I didn’t go in saying, “I’m going to make this band sound like Springsteen.” That’s just a function of the fact Craig’s lyrics already lean in that way anyway. And one of the main touchstones in anthemic rock with keyboards is Springsteen. I was always much more of a fan of The Band than Springsteen, but when you play in that fashion, with the elements we had, it came out sounding like Springsteen. I don’t think it was ever anyone’s conscious thing. Tad, for example, he likes Springsteen, but he certainly didn’t care that much. He wanted the band to sound like AC/DC or Zeppelin.

Any other issues besides healthcare (which is important for many indie musicians without insurance) that are of particular interest to you during this election season?

Yeah.
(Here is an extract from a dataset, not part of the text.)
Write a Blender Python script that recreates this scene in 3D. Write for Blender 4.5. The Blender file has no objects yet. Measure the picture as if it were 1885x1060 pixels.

There’s a bunch of copyright issues out there. Particularly, there’s a bill that’s in Congress at the moment dealing with internet radio royalties that’s going to be important to the music community. Because there’s such a skewed rate system if you compare terrestrial radio to streaming radio plays and satellite radio plays. I don’t think it’s any secret that a lot of streaming services are not musician friendly. Spotify pays a fraction of a cent to musicians while at the same time, their users feel like they’re paying for music and their consciences are absolved.

That’s why I have a hard time being a Spotify user. The royalties don’t seem fair at all.

It’s not. Unfortunately, it’s part of the landscape now. I think the only option — it isn’t to convince people not to use Spotify because it pays less, but rather to get them to increase their royalty rates. On the other hand, Pandora pays half of its annual revenue in royalties and it’s threatening to run that company into the ground. That’s a company that I think is much more useful to musicians and important to musicians compared to Spotify since it’s a discovery system. On Pandora, you plug in the one artist you like and it plays for you other artists who are similar and who you may never have heard of and might go explore their music. So, if there’s a solution to equalize the rates where streaming systems like Spotify could pay more and someone like Pandora could pay less, I think those would be important advantages for musicians in terms of policy.

Aside from your job as a musician, what other sorts of issues seem near and dear?

I would say the usual hobby-horses that you’d expect from a left-leaning artist. Particularly, climate change is disgraceful and how it gets dropped into people’s consciousness as this sort of depressing fait accompli that nobody’s going to deal with and can’t deal with as we keep sliding further and further into the toilet.